A disconnect is created.
Running by Feel
Let’s step out of the world of driving and into the world of running.
When we race, we’re relying on split second decisions to pass, cover gaps, find position in a pack, and all around figure our way through a race. When things are clicking, we feel the subtlety of the race. We instantly know when the pace slows by a half second per 200m, a minuscule amount of time in the grand scheme of things. We feel when the runner ahead of us is about to fall part, whether from the pace change or from a smaller clue like his arm swing opening up just a tad. Now we don’t consciously process and sit there and analyze of all of these changes, our body simply picks them out.
And each of these changes that occurs in our environment invites an action.
Research has shown using a variety of sports, that expert or elites in that sport tend to pick up these action possibilities quicker and have a wider range of possibilities. What’s this mean? Rock climbers, for example, notice what cracks or holds in the wall they can fit their hands into quicker, and notice more possibilities. The experts tend to pick out the better path quicker, while novices only see a very generic path to the top of the climb.
So when we are running a race, we want that race to be ingrained. The fewer decisions that a person has to focus on and make during a race the less amount of mental energy we are expanding on needless choices. Instead, in a perfect world, runners have an innate ability to respond to surges, getting trapped in the back and float their way to a good spot.
When runners shift their focus to pace or splits, you often see them taken out of this intuitive mode. The focus becomes the external. We’ve all seen the athlete who at the 400m mark checks his watch, then instantly slows or speeds up based on that external feedback. Instead of listening to his body and flowing along, he feels the need to take him out of this zone and disconnect. Along the same lines, a subtler thing you see is the athlete who checks his watch and you see a slight hitch in his stride during that moment. It’s almost as if you can see him processing what that split means and whether to speed or slow. It might be a small thing, but doing this over and over again results in a slight disruption of the athlete’s rhythm throughout the race.
So what’s the point? In a world of GPS watches and gadgets that provide us feedback on everything from miles run to steps taken, remember the point of it. It’s a secondary check, it’s not the governor. Just like the speedometer on your car doesn’t dictate how you drive your car, the gadgetry shouldn’t dictate how you run a workout or race.
This isn’t just about running. It’s about the sleep trackers telling us whether we are rested or not. Or the readiness scores proclaiming that we should train hard or take the day off.
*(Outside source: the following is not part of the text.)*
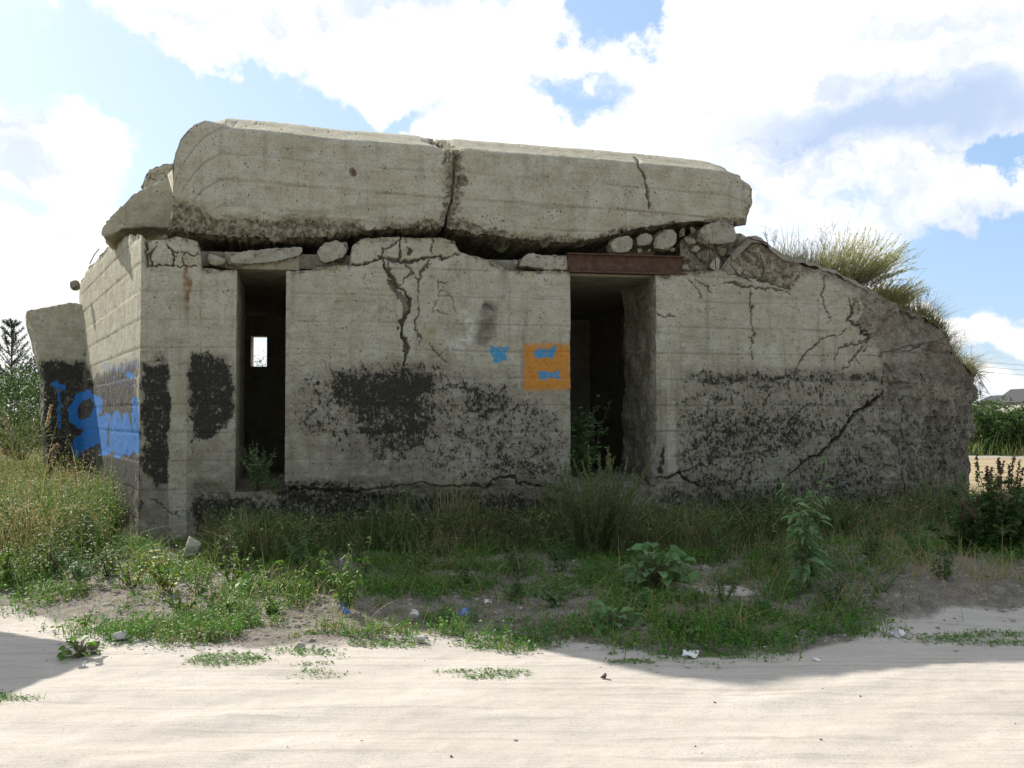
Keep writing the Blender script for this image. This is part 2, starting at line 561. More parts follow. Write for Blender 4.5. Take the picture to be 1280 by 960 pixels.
def simple_mat(name, c0, c1, scale=10, rough=.8, bump=.4, dist=.01, spec=.3):
    m, t = new_mat(name)
    P = t.n('ShaderNodeNewGeometry').outputs['Position']
    n = t.noise(P, scale, 6, .65)
    c = t.mix(t.sstep(n, .35, .65), c0, c1)
    bmp = t.n('ShaderNodeBump', {'Height': n, 'Strength': bump, 'Distance': dist})
    b = t.n('ShaderNodeBsdfPrincipled', {'Base Color': c, 'Roughness': rough, 'Normal': bmp.outputs[0], 'Specular IOR Level': spec})
    t.n('ShaderNodeOutputMaterial', {'Surface': b.outputs[0]})
    return m


CONC = concrete_material()
GROUND = ground_material()
RUST = simple_mat("rusty_steel", (.066, .035, .022), (.11, .062, .04), 14, .85, .5)
REBAR = simple_mat("rebar_rust", (.06, .035, .025), (.11, .06, .04), 30, .9, .3)
BARK = simple_mat("bark", (.10, .075, .05), (.17, .13, .095), 20, .9, .8)
STEM = simple_mat("green_stem", (.09, .10, .04), (.15, .13, .07), 20, .8, .2)
TWIG = simple_mat("dry_twig", (.16, .13, .10), (.26, .22, .18), 20, .9, .2)
STONE = simple_mat("pale_stone", (.60, .57, .52), (.44, .41, .37), 16, .9, .6)
DARKSTONE = simple_mat("brown_stone", (.20, .15, .12), (.13, .10, .085), 16, .9, .6)
PAPER = simple_mat("white_paper", (.78, .77, .74), (.66, .65, .62), 8, .7, .3)
BLUEWRAP = simple_mat("blue_plastic", (.05, .12, .42), (.30, .42, .66), 12, .4, .3)
G_DARK = leaf_material("grass_blade", [(0, (.07, .12, .03)), (.45, (.14, .20, .055)), (.75, (.25, .23, .095)), (1, (.40, .32, .18))])
G_DRY = leaf_material("meadow_blade", [(0, (.075, .15, .025)), (.4, (.15, .22, .045)), (.7, (.28, .24, .09)), (1, (.42, .32, .17))])
G_COVER = leaf_material("clover_leaf", [(0, (.045, .12, .018)), (.5, (.085, .23, .025)), (.85, (.13, .23, .035)), (1, (.26, .22, .08))])
L_WEED = leaf_material("weed_leaf", [(0, (.045, .10, .028)), (.6, (.08, .165, .045)), (1, (.14, .20, .06))])
L_BRIGHT = leaf_material("bright_leaf", [(0, (.08, .18, .025)), (.6, (.19, .32, .035)), (1, (.42, .36, .06))])
L_SAGE = leaf_material("sage_leaf", [(0, (.075, .105, .035)), (.6, (.135, .17, .06)), (1, (.21, .22, .095))])
L_PALE = leaf_material("pale_tuft", [(0, (.19, .19, .10)), (1, (.36, .33, .21))])
L_TREE = leaf_material("tree_leaf", [(0, (.03, .06, .016)), (.5, (.055, .105, .025)), (1, (.10, .16, .04))])
L_PINE = leaf_material("pine_needle", [(0, (.022, .045, .022)), (1, (.05, .085, .045))], .15)
L_BROOM = leaf_material('broom_leaf', [(0, (.26, .30, .10)), (.6, (.40, .40, .17)), (1, (.52, .45, .26))], .6)
L_GREY = leaf_material('grey_green_leaf', [(0, (.08, .16, .05)), (.6, (.13, .25, .085)), (1, (.21, .31, .14))])
L_DOCK = leaf_material("dock_seed", [(0, (.10, .055, .035)), (1, (.24, .15, .10))])
L_PLUME = leaf_material("reed_plume", [(0, (.40, .30, .18)), (1, (.58, .46, .32))])

# ------------------------------------------------------------------ ground
EDGE = np.array([(-60, 9.5), (-8, 9.0), (-4.2, 8.4), (-2.9, 7.35), (-1.84, 7.0), (-.8, 7.3), (.34, 7.2), (1.34, 6.65), (2.1, 7.1), (2.68, 7.5), (3.86, 7.75), (6, 8.2), (60, 10)])
W0 = np.array([-4.35, 12.0])                     # near left corner of the bunker
E = np.array([0.982, 0.188]); E /= np.linalg.norm(E)
NB = np.array([-E[1], E[0]])                     # into the bunker, away from the camera
G_DIR = np.array([-0.47, 0.88]); G_DIR /= np.linalg.norm(G_DIR)


def gh(x, y):
    x, y = np.atleast_1d(np.asarray(x, float)), np.atleast_1d(np.asarray(y, float))
    ye = np.interp(x, EDGE[:, 0], EDGE[:, 1])
    dv = y - ye
    P = np.stack([x, y, np.zeros_like(x)], 1)
    z = 0.07 * ss(dv, 0, 2.4)
    bank = ss(x, 2.3, 3.5) * ss(dv, 0.05, 0.75) * (0.24 - 0.16 * ss(dv, 1.0, 4.5))
    z = z + bank
    z = z + ss(x, -2.6, -4.6) * np.clip(dv - 0.4, 0, 12) * 0.027
    rut = 0
    for k, (o_, wd_) in enumerate(((-.75, .16), (-1.25, .20), (-2.05, .18), (-2.7, .22))):
        c_ = dv - o_ - .10 * np.sin(x * .6 + k) - .05 * np.sin(x * 1.7 + 2 * k)
        rut = rut - .008 * np.exp(-(c_ / wd_) ** 2) + .004 * np.exp(-((np.abs(c_) - 1.7 * wd_) / (.5 * wd_)) ** 2)
    z = z + rut * (.5 + vnoise(P, 1.4, 15))
    near = 1 - ss(np.hypot(x, y - 9), 16, 40)
    z = z + near * (ss(dv, -0.1, 1.2) * (0.035 * fbm(P, .9, 5, 4) + .012 * fbm(P, .12, 8, 3)) + 0.012 * fbm(P * np.array([.35, 1, 1]), .5, 9, 4) + .005 * fbm(P, .10, 3, 3) + .004 * fbm(P * np.array([.5, 1, 1]), .22, 4, 4))
    return z


def gz(x, y):
    return float(gh(x, y)[0])


def axis(lo, hi, step, far):
    a = list(np.arange(lo, hi + 1e-6, step))
    s, p = step, hi
    while p < far:
        s *= 1.18
        p += s
        a.append(p)
    s, p = step, lo
    b = []
    while p > -far:
        s *= 1.18
        p -= s
        b.append(p)
    return np.array(b[::-1] + a)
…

When we create an over reliance on this connection or even a reliance on the coach to yell and dictate the race, we introduce disruption.
They take you out of a space that leads to performance; as Crawford elaborated on in his book, disconnect the direct link from perception to action, making it a slower meandering route to get to potentially the same place. As we get more and more disruptors in our world, maybe there’s something to be said for trusting and listening to our body.
-Steve

Great article! I think that metrics and gadgets can provide feedback and help us reflect on what our body wants to tell us. The issue is twofold: 1. many gadgets are not reliable and valid (like sleep trackers), providing wrong feedback. 2. People tend to rely on the metrics presented without reflection.
"When in town, windows down," is a useful mantra to repeat when driving in a built up area. The breeze makes me realise how fast 30mph is compared to when I'm cocooned in the car with the windows up.
Yes, the same does apply to running (can't anyone just go for a run anymore without posting it somewhere and telling everyone about it?)